Just as I was about to finish reading MATING (my appetite as an Obsessive Reader having been aroused, not sated by reading Rush's first book), I lucked on a rare remaindered copy of MORTALS (715 pages), published in 2003, in a Barnes and Noble.  I had stopped to browse the discount tables on my way out of the mall, and there, as if fated, the next book I was so eager to read.  James Wood of the New Republic is a champion of Rush's fiction and wrote the best review of MORTALS I've come across. Wood compares Rush to Joseph Conrad and extols his prose. "One reason that Rush has so excited literary readers — and excited them on the strength, until now, of only one novel — has to do with his extraordinary prose...He is very interested in speech, in the slightly barbaric twisting of language that we commit when we speak, or speak to ourselves."

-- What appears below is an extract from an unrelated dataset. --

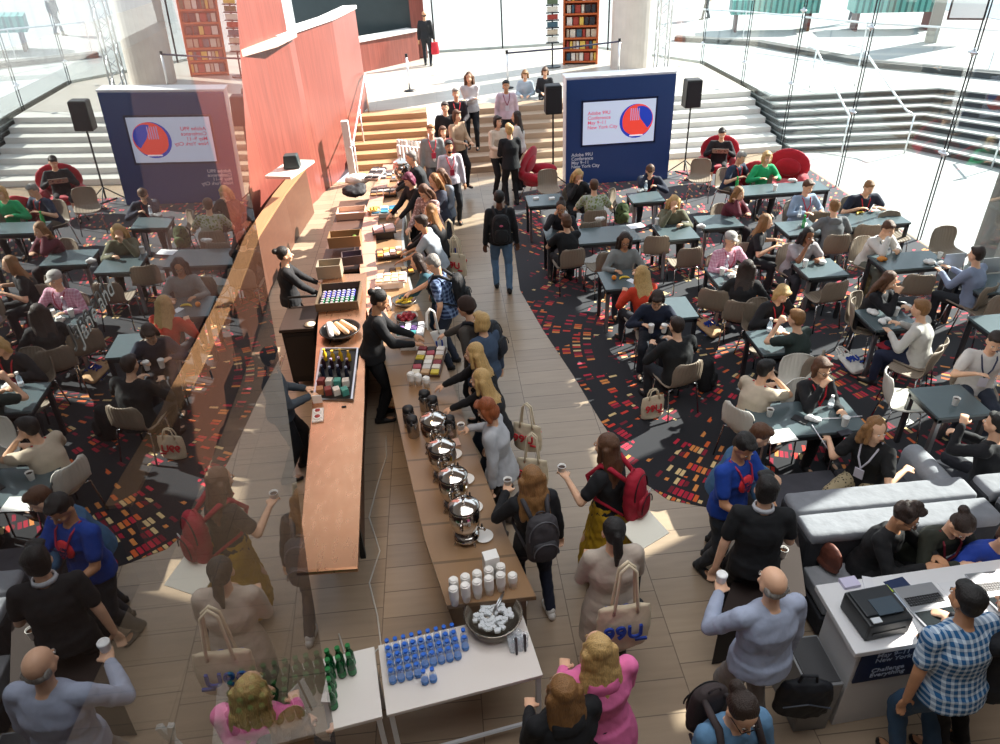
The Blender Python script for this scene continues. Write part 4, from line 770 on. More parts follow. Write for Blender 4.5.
# --- clutter on the tables: cups, wraps, bottles
nm = {0: 'blonde woman in black by the kiosk'}
for px, py, lb, k in [(868, 196, 'cup in front of the heavyset man in navy', 'lid'), (657, 222, 'paper cup on the table of the olive jacket blonde', 'lid'), (651, 329, 'paper cup before the woman in navy and scarf', 'lid'), (664, 329, 'second cup beside the paper cup of the woman in navy', 'lid'), (722, 272, 'left paper cup of the flat cap table', 'lid'), (737, 271, 'right paper cup of the flat cap table', 'lid'), (732, 278, 'front paper cup of the flat cap table', 'lid'),
                      (805, 264, 'paper cup left of the wrapper of the woman drinking', 'lid'), (896, 312, 'paper cup on the wrapper table', 'lid'), (956, 401, 'single paper cup standing on the empty blue grey table', 'cup'), (845, 422, 'paper cup standing among white cables', 'lid'), (770, 412, 'small cup in the hand of the cream polo man', 'cup'), (735, 205, 'cup before the woman in maroon', 'lid'), (745, 208, 'right cup before the woman in maroon', 'lid'), (775, 188, 'cup at the left of the longest table', 'lid'), (940, 255, 'cup by the laptop of the man typing', 'cup'), (766, 410, 'cup by the watch', 'cup')][:-1]:
    q = P(px, py, TT+.05); cup((q.x, q.y, TT), 'white '+lb, k)
WRAP = 'EFEDEA'
def wrapper(px, py, label, z=TT, col=WRAP, s=1.0):
    q = P(px, py, z+.03); a = RNG.uniform(-1, 1, (4, 2))*.05*s
    return tag(fuse('food_wrapper', [ell((x, y, .03), (.055*s, .045*s, .03*s), rot(k, .3*k)) for k, (x, y) in enumerate(a)], mat(col, .7, kind='cloth'), .010, 1, None, (q.x, q.y, z), disp=.006), label, 'wrapper')
for px, py, lb, c in [(583, 192, 'crumpled white napkin of the blonde by the kiosk', WRAP), (640, 190, 'white plate wrapper of the man in navy jacket', WRAP), (685, 222, 'white sandwich paper under the olive blonde', WRAP), (702, 226, 'small napkin at the end of the olive blonde table', WRAP), (600, 218, 'tissue beside the camouflage rucksack', WRAP), (880, 205, 'napkin in front of the heavyset man', WRAP), (733, 276, 'napkin amid the flat cap cups', WRAP), (820, 262, 'white wrapper of the woman drinking', WRAP),
                      (880, 258, 'orange sandwich wrapper of the man in the white shirt', 'D98A3A'), (930, 262, 'white napkin of the long lunch table', WRAP), (945, 264, 'crumpled white bag by the laptop', WRAP), (875, 312, 'large white wrapper on the wrapper table', WRAP), (885, 320, 'open white food paper on the wrapper table', WRAP), (778, 330, 'white plate paper between the blonde bob and the green tee', WRAP), (905, 305, 'napkin near the pale shirt man', WRAP), (793, 180, 'white paper bag on the longest table', WRAP), (810, 184, 'small red and white bag on the longest table', 'E0A8A0'), (812, 420, 'white adapter with cables on the long cable table', WRAP), (806, 225, 'white wrapper behind the green bottle', WRAP), (735, 212, 'napkins before the woman in maroon', WRAP)]: wrapper(px, py, lb, TT, c)
def bottle(name, x, y, z, h, r, col, label, capc='2A5FC0', cat='bottle', group=None, alpha=.45, band=None):
    e = empty(name, (x, y, z)); tag(e, label, cat, group)
    mesh_obj('bottle_body', [lathe([(r*.9, 0), (r, .006), (r, h*.55), (r*.92, h*.62), (r*.42, h*.82), (r*.38, h*.92), (.001, h*.93)], n=14)], mat(col, .12, alpha=alpha), e, smooth=True)
    mesh_obj('bottle_cap', [cyl((0, 0, h*.88), r*.6, h*.12, 12)], mat(capc, .4), e)
    if band: mesh_obj('bottle_label', [lathe([(r+.0012, h*.08), (r+.0012, h*.30)], n=14)], mat(band, .5), e)
    return e
for px, py, lb, c, h in [(646, 186, 'clear water bottle of the man in the navy jacket', 'C4D8E8', .2), (727, 262, 'clear bottle at the left of the flat cap table', 'C4D8E8', .2), (770, 325, 'clear water bottle in front of the green tee man', 'C4D8E8', .2), (800, 212, 'clear bottle behind the green bottle', 'D4DCE4', .2), (832, 400, 'tall clear tumbler among the cables', 'DDE6EC', .16)]:
    q = P(px, py, TT+.1); bottle('water_bottle', q.x, q.y, TT, h, .03, c, lb, 'F0F0F0', band='E8EEF4')
for px, py, lb in [(804, 222, 'green bottle on the table of the man in the blue lanyard shirt'), (737, 183, 'green bottle held up by the man in the navy polo')]:
    q = P(px, py, TT+.1); bottle('green_bottle', q.x, q.y, TT, .22, .03, '2FA85A', lb, '2FA85A', alpha=.8)
q = P(614, 278, TT+.03); tag(mesh_obj('orange', [ell((0, 0, 0), (.037,)*3)], mat('E88A2A', .5), None, (q.x, q.y, TT+.036), smooth=True), 'orange lying on the dark table of the red jumper', 'fruit')
def banana(loc, rz, label, tilt=0, s=1.0, grp=None):
    pts_ = [(.085*math.cos(a), .085*math.sin(a)-.05, .018) for a in np.linspace(.35, 2.8, 9)]; o = mesh_obj('banana', [tube(pts_, [.006, .013, .017, .018, .018, .018, .016, .011, .004], 8)], mat('E5C23A', .5), None, loc, rz, smooth=True); o.scale = (s,)*3; return tag(o, label, 'fruit', grp)
q = P(624, 279, TT); banana((q.x, q.y, TT), .2, 'banana lying beside the orange on the dark table')
q = P(860, 214, TT); banana((q.x, q.y, TT), .4, 'banana under the arm of the heavyset man')
# white cables on the long table
for k, (pts_, lb) in enumerate([([(812, 425, TT+.01), (822, 440, TT+.01), (832, 455, .5), (828, 470, .1)], 'white charging cable hanging off the long cable table'), ([(815, 419, TT+.012), (840, 418, TT+.012), (862, 416, TT+.012)], 'white cable lying straight along the long table')]):
    tag(mesh_obj('charging_cable', [tube([P(*q) for q in pts_], .006, 6)], mat('EDEBF2', .5), smooth=True), lb, 'cable')
# bags on the carpet
tote((P(652, 412, .1).x, P(652, 412, .1).y, .02), .2, 'canvas tote with red print standing under the chair of the man in the black suit', 'red', s=.85, straps=.12)
q = P(718, 335, .1); tote((q.x, q.y, .10), .7, 'tan canvas tote with navy print slumped beside a dark table', 'blue', lying=True, s=.9, straps=.18, col='C8A27A')
q = P(860, 372, .1); tote((q.x, q.y, .10), .4, 'white tote with blue letters lying between chairs at the right', 'blue', lying=True, s=.85, straps=.15, col='E4E0D8')
def ruck(px, py, z, rz, col, label, s=.8, k2=None):
    q = P(px, py, z+.15); e = empty('rucksack', (q.x, q.y, z), rz); e.scale = (s,)*3; tag(e, label, 'backpack')
    fuse('bag_body', [rings([np.array([0, 0, z_]) for z_ in (0, .02, .15, .3, .42, .46)], [np.array([q_, 0, 0]) for q_ in (.12, .16, .17, .16, .12, .04)], [np.array([0, q_, 0]) for q_ in (.08, .11, .115, .10, .07, .02)], 18)], mat(col, .85, kind='spots' if k2 else 'cloth', **(dict(c2=k2, f=14, th=.4) if k2 else {})), .018, 2, e, disp=.008)
    fuse('front_pocket', [ell((0, -.11, .16), (.12, .05, .11))], mat(col, .85, kind='cloth'), .018, 1, e, disp=.004)
    mesh_obj('strap', [tube([(-.08, .10, .4), (-.1, .18, .3), (-.1, .12, .05)], .016), tube([(.08, .10, .4), (.1, .18, .3), (.1, .12, .05)], .016)], mat('1A1A1C', .8), e, smooth=True); return e
ruck(622, 215, .45, .3, '4A5A34', 'green camouflage rucksack propped on a chair by the olive jacket blonde', .85, '23301C')
ruck(706, 378, .01, 1.0, '101114', 'black shoulder bag lying on the carpet behind the cream polo man', .95)
ruck(868, 286, .01, .2, '7A6A48', 'olive brown bag slumped beside the wrapper table', .8, '8E8464')
ruck(702, 172, .01, .6, '23324A', 'navy bag leaning on the magazine armchair', .9)
q = P(845, 335, .2)
seatbag = fuse('handbag', [ell((0, 0, .14), (.05, .13, .14)), ell((0, .02, .05), (.06, .14, .06))], mat('6A3A2C', .6, kind='cloth'), .012, 2, None, (3.05, 3.98, .44), .3, disp=.005); tag(seatbag, 'brown leather bag standing on the grey sofa left of the woman in the blazer', 'handbag')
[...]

Now there is the exciting news, for us fans of Norman Rush, that a new novel - might be!! - expected this year. The literary blogosphere has sprouted with rumors and anticipation.  Last year John Woods told The Millions  “I think [Rush's] next book — his first to be set in America — will be unlike anything he has written before.” Esposito's blog reprinted this excerpt from a 2008 interview with Rush. "It sort of goes like this: Mating is about courtship; Mortals is about marriage; Subtle Bodies [Rush's upcoming book] is about friendship. Subtle Bodies is set in the Catskills on the eve of the invasion of Iraq." A comment at The Millions from someone who attended a reading by Rush from SUBTLE BODIES at the 92nd Street Y in 2007, pronounced that "there was indeed something different about this new work–something fresher, more poignant, more human (if that is in fact possible, given the great humanity of Rush’s previous novels). " I can hardly wait to read it. In the meantime, as a truly Obsessive Reader, I will be checking out the stories in WHITES.